Não obstante, o usuário do Twitter @huangmeijuan ponderou que as multidões alvoraçadas são forçadas a apoiar ditadores, porque não há espaço para dissidência:

Hoje, bordões como “Mugabe precisa ir embora”, “O povo não necessita de um grande líder” tomaram as ruas do Zimbábue. Agora que o grande líder se foi, o país não se afundou em caos nem em beligerância. A polícia responsável pela repressão de manifestações no passado fugiu, ninguém apareceu. A vida em um país não-democrático é como uma prisão e o grande líder não passa do guarda dessa prisão.

Na China, membros da oposição se mostraram ansiosos no Twitter para saber qual líder autoritário seria o próximo a cair. @BaiqiaoCh disse:

Outro ditador infame caiu. Com 93 anos, Mugabe foi forçado a renunciar em meio a um golpe em Zimbábue.

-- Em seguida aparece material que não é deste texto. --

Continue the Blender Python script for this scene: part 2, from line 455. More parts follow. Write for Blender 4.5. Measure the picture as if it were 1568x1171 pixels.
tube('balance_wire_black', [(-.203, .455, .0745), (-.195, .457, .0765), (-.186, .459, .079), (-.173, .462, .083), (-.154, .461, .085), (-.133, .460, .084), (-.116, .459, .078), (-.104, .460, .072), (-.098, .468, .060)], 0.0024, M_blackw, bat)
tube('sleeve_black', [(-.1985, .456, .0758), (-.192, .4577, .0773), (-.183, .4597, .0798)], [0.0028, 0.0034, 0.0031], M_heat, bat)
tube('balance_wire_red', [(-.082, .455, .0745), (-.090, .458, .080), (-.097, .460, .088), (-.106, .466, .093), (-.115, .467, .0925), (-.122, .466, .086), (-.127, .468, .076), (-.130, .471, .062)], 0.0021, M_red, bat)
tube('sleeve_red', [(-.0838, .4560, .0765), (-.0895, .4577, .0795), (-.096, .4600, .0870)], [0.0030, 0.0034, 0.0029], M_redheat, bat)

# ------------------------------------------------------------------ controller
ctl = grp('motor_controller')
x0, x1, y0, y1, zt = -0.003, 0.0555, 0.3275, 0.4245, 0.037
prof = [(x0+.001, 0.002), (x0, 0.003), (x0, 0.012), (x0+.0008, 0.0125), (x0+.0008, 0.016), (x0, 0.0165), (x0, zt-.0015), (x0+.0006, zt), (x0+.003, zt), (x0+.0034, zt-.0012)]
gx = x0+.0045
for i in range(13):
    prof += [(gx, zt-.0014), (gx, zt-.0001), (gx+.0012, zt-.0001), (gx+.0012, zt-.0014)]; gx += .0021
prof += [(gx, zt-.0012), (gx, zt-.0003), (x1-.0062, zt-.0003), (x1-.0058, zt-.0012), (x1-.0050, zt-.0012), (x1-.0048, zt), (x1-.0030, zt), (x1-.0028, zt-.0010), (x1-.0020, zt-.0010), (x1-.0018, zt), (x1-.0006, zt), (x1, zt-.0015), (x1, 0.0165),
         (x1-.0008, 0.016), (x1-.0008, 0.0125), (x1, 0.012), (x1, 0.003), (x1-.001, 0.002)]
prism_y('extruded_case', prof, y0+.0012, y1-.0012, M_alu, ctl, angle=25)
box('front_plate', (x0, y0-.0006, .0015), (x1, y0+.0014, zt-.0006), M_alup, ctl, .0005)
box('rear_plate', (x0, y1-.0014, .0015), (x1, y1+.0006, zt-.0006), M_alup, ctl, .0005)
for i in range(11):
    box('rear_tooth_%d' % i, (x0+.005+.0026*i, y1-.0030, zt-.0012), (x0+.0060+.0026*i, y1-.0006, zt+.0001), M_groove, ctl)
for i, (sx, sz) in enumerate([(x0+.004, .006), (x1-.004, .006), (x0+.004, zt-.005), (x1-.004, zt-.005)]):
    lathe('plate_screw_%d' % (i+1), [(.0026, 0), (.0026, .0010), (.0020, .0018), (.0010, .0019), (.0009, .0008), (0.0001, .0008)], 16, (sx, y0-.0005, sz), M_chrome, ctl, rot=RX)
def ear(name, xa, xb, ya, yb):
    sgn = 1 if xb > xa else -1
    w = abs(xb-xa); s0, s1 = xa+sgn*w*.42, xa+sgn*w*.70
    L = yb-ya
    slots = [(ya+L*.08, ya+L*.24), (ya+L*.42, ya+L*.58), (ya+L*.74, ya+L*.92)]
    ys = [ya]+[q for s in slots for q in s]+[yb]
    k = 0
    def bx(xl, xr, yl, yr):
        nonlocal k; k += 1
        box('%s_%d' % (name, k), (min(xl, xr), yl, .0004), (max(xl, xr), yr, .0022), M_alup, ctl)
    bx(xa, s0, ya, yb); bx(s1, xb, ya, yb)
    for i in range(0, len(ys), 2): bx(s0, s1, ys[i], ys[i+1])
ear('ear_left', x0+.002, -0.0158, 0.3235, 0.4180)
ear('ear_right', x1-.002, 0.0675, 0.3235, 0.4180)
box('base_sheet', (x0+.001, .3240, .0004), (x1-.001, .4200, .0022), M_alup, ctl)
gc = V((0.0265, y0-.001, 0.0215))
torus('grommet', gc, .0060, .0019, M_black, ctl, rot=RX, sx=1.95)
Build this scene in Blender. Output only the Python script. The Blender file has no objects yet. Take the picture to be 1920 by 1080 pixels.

Ele mantém estreitas relações com o Partido Comunista da China e até mesmo foi premiado com o Prêmio Confúcio da Paz, em 2015.  Qual [ditador] será o próximo a renunciar diante de um golpe. Kim, o gordinho norte-coreano, ou Xi Pãozinho da Coreia Ocidental (vulgo China)? Tô doido pra ver isso acontecer!